Task prompt |
Repeat exactly the lines from the start of the records below through the line that contains "0, .13)], M_black, e)", including both.

----------

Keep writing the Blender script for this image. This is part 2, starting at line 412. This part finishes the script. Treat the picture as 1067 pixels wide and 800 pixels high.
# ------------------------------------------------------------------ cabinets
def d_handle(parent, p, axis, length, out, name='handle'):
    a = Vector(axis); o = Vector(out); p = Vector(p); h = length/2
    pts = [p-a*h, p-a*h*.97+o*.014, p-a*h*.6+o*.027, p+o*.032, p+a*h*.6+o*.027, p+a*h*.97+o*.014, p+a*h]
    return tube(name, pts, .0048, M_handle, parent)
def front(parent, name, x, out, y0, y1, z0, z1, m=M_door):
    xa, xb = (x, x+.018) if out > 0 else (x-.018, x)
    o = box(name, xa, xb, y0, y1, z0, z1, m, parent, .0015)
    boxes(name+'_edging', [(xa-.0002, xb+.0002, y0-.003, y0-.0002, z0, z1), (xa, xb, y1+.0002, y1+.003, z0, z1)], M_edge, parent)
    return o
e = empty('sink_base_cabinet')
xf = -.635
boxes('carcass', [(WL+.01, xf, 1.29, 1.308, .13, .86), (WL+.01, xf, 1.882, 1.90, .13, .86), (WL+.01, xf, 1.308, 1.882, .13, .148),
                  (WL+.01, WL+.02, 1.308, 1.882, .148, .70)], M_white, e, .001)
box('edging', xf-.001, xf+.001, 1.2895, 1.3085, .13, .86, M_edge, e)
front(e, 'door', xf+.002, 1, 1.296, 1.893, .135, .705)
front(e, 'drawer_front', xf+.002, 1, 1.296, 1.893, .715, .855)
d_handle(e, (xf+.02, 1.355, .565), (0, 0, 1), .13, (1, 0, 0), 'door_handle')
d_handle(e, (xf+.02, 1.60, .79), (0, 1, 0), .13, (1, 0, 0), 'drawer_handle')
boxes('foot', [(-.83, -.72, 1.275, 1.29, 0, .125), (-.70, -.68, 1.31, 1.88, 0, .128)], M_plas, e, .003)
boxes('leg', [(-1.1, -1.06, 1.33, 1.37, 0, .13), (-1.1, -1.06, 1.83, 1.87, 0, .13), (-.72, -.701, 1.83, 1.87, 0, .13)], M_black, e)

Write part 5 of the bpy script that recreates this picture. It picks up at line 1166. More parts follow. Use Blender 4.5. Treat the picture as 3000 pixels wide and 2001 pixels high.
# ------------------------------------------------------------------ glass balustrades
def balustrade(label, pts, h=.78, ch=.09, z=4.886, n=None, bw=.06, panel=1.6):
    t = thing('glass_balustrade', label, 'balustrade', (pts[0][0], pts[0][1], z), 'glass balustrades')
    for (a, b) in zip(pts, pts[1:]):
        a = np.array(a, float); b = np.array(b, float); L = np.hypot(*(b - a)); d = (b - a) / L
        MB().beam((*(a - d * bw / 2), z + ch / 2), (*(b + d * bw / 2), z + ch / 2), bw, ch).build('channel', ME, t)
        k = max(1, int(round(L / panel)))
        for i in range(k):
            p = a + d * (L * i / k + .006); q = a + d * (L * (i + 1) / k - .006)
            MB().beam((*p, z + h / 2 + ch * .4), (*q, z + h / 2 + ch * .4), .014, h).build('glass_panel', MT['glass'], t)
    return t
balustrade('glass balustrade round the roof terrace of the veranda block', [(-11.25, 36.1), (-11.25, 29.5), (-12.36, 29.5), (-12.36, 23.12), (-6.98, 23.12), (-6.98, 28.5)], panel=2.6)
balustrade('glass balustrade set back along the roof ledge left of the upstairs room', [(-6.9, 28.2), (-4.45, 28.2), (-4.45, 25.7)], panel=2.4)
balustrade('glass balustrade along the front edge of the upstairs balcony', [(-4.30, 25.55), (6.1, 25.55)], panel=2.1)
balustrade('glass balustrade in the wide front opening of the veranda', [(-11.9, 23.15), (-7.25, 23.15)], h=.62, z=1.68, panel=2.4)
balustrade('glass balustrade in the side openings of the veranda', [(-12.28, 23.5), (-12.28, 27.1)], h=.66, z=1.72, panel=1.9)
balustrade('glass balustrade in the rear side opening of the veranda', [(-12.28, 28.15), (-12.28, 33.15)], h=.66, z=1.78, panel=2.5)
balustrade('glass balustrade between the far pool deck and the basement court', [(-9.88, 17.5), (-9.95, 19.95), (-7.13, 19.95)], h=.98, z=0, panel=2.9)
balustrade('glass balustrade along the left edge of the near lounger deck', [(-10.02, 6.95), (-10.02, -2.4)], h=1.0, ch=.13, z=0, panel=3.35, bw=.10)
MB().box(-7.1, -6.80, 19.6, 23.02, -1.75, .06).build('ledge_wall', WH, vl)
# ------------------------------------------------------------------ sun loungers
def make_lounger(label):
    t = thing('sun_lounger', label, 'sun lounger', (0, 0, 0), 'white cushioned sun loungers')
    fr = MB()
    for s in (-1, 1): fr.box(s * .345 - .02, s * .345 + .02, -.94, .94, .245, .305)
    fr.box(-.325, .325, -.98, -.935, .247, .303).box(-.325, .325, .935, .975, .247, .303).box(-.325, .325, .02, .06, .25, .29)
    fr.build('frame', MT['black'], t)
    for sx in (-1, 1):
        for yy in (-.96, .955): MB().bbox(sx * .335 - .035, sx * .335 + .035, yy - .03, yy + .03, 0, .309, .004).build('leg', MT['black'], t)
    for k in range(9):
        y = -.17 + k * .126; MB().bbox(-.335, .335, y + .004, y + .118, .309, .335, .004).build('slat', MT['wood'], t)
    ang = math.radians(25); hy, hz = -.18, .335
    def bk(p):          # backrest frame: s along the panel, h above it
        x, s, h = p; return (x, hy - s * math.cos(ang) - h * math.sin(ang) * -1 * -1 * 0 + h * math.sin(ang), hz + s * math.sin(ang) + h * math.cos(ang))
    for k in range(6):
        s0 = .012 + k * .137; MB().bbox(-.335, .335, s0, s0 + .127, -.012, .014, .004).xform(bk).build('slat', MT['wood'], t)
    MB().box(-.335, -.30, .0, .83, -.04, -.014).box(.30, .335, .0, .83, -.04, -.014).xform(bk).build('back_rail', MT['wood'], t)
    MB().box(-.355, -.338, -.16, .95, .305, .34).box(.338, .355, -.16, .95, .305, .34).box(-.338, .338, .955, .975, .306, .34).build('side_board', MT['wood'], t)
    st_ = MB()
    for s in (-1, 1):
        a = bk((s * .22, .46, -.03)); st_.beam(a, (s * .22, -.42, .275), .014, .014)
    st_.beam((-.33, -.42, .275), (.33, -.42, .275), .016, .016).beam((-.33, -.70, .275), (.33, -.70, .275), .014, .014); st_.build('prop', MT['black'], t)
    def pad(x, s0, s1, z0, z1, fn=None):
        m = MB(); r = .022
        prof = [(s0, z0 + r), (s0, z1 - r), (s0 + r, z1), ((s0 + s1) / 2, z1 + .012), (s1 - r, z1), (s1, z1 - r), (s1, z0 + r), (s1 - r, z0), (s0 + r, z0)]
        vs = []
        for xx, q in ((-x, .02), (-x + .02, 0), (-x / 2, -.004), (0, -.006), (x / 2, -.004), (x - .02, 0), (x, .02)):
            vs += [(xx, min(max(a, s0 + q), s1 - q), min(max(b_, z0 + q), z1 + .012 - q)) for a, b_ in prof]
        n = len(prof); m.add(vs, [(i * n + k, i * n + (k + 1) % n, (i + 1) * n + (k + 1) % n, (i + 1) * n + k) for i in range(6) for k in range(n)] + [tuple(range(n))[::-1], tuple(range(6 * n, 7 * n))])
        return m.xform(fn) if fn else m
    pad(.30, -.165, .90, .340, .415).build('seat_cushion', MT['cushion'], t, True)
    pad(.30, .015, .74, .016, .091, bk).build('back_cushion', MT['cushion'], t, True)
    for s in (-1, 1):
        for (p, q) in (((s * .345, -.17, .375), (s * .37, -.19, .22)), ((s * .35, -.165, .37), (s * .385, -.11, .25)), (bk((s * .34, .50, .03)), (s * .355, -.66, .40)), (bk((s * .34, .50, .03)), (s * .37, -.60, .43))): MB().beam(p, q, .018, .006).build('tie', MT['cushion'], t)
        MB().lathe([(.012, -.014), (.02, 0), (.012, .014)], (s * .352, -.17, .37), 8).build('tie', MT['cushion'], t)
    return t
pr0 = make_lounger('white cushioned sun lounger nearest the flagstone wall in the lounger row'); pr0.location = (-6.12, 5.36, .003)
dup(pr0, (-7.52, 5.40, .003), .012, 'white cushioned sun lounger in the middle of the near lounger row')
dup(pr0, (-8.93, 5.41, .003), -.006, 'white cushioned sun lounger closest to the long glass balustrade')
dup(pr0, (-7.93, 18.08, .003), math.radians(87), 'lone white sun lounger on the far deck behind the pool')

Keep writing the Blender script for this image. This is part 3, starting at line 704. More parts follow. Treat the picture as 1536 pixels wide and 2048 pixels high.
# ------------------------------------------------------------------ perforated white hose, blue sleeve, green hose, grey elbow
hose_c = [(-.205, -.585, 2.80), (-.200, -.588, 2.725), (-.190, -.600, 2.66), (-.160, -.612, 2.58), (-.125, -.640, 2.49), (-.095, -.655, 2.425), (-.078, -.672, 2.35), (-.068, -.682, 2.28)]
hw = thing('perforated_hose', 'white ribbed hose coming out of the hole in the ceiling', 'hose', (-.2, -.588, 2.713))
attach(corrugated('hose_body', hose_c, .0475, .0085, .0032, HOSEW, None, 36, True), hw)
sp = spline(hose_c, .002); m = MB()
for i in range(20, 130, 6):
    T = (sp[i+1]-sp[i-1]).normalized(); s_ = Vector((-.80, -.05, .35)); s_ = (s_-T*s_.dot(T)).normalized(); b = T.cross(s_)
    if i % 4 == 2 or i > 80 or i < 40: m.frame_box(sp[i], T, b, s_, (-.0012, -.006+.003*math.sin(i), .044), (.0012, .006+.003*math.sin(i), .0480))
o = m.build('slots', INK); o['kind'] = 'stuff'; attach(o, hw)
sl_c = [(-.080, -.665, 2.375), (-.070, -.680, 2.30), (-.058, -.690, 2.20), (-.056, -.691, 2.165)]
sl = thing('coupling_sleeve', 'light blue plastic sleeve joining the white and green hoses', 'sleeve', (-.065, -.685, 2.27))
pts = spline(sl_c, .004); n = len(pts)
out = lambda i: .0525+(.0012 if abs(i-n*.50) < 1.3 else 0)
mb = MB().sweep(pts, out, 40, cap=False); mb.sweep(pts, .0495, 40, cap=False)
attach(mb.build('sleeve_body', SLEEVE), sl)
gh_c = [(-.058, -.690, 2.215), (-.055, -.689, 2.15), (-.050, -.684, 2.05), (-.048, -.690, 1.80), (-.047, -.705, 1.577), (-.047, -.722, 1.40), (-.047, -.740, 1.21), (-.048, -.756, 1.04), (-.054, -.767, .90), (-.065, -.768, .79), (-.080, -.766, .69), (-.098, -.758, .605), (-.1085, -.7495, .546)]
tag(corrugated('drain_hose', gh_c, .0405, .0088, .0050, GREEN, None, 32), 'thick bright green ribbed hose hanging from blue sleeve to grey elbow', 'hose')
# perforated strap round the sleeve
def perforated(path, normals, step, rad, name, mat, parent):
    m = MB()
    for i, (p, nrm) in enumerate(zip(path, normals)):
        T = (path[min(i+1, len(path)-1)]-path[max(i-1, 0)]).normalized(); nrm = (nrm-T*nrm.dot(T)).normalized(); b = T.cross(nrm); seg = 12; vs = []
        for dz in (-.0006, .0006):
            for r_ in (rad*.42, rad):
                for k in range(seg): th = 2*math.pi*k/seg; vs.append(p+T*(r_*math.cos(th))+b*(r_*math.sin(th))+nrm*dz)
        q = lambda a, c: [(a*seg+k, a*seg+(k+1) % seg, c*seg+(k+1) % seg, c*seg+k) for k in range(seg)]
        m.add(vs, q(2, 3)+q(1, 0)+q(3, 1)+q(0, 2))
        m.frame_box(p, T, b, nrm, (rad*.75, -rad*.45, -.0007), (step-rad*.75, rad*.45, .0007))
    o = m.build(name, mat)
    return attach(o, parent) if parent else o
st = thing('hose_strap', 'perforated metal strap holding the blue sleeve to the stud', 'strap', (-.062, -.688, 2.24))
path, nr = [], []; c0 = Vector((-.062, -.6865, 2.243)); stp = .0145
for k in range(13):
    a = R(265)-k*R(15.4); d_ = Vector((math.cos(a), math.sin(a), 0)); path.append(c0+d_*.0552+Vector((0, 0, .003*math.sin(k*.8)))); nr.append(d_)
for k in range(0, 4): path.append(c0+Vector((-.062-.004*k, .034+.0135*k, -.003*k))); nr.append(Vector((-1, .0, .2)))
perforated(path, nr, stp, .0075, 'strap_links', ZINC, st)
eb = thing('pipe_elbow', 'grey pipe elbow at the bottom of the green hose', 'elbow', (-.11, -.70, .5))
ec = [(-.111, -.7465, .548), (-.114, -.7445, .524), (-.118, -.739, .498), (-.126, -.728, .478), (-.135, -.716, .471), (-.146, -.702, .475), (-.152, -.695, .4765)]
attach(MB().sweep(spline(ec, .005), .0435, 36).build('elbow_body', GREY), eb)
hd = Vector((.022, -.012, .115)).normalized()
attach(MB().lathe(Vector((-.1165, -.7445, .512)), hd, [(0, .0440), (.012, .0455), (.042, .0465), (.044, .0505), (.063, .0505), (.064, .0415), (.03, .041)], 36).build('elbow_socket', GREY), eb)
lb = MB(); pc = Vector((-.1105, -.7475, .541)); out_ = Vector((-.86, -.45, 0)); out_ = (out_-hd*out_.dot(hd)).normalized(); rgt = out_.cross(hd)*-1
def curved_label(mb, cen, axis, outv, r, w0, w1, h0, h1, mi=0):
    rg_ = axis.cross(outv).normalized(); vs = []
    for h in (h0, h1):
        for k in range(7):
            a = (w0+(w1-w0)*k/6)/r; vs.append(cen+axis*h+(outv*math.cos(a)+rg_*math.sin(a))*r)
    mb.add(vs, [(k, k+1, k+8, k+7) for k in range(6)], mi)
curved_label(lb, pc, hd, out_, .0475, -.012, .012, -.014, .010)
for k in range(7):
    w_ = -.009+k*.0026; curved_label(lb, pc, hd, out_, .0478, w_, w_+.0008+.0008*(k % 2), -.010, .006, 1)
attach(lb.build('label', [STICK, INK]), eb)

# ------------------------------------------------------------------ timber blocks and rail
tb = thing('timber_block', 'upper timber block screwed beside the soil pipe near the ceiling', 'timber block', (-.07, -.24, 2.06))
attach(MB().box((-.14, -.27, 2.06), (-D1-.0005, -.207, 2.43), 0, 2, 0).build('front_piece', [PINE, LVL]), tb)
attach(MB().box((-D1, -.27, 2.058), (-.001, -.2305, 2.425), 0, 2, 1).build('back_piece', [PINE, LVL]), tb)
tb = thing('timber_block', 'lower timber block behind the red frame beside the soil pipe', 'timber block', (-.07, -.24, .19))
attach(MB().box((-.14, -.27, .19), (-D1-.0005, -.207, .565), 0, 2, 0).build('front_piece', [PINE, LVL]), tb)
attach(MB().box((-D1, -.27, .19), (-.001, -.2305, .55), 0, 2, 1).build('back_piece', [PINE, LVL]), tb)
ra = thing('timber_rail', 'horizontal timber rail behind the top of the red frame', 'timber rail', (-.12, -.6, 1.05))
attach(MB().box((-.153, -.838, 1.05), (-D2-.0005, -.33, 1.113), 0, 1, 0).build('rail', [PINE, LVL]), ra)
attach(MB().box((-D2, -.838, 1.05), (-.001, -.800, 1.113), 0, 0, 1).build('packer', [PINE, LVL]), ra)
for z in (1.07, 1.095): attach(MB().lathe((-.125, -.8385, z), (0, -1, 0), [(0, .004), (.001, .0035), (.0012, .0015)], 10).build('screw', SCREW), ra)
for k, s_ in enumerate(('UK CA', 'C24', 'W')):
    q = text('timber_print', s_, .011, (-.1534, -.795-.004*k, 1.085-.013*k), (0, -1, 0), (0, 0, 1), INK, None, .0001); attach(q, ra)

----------

Written response |
Keep writing the Blender script for this image. This is part 2, starting at line 412. This part finishes the script. Treat the picture as 1067 pixels wide and 800 pixels high.
# ------------------------------------------------------------------ cabinets
def d_handle(parent, p, axis, length, out, name='handle'):
    a = Vector(axis); o = Vector(out); p = Vector(p); h = length/2
    pts = [p-a*h, p-a*h*.97+o*.014, p-a*h*.6+o*.027, p+o*.032, p+a*h*.6+o*.027, p+a*h*.97+o*.014, p+a*h]
    return tube(name, pts, .0048, M_handle, parent)
def front(parent, name, x, out, y0, y1, z0, z1, m=M_door):
    xa, xb = (x, x+.018) if out > 0 else (x-.018, x)
    o = box(name, xa, xb, y0, y1, z0, z1, m, parent, .0015)
    boxes(name+'_edging', [(xa-.0002, xb+.0002, y0-.003, y0-.0002, z0, z1), (xa, xb, y1+.0002, y1+.003, z0, z1)], M_edge, parent)
    return o
e = empty('sink_base_cabinet')
xf = -.635
boxes('carcass', [(WL+.01, xf, 1.29, 1.308, .13, .86), (WL+.01, xf, 1.882, 1.90, .13, .86), (WL+.01, xf, 1.308, 1.882, .13, .148),
                  (WL+.01, WL+.02, 1.308, 1.882, .148, .70)], M_white, e, .001)
box('edging', xf-.001, xf+.001, 1.2895, 1.3085, .13, .86, M_edge, e)
front(e, 'door', xf+.002, 1, 1.296, 1.893, .135, .705)
front(e, 'drawer_front', xf+.002, 1, 1.296, 1.893, .715, .855)
d_handle(e, (xf+.02, 1.355, .565), (0, 0, 1), .13, (1, 0, 0), 'door_handle')
d_handle(e, (xf+.02, 1.60, .79), (0, 1, 0), .13, (1, 0, 0), 'drawer_handle')
boxes('foot', [(-.83, -.72, 1.275, 1.29, 0, .125), (-.70, -.68, 1.31, 1.88, 0, .128)], M_plas, e, .003)
boxes('leg', [(-1.1, -1.06, 1.33, 1.37, 0, .13), (-1.1, -1.06, 1.83, 1.87, 0, .13), (-.72, -.701, 1.83, 1.87, 0, .13)], M_black, e)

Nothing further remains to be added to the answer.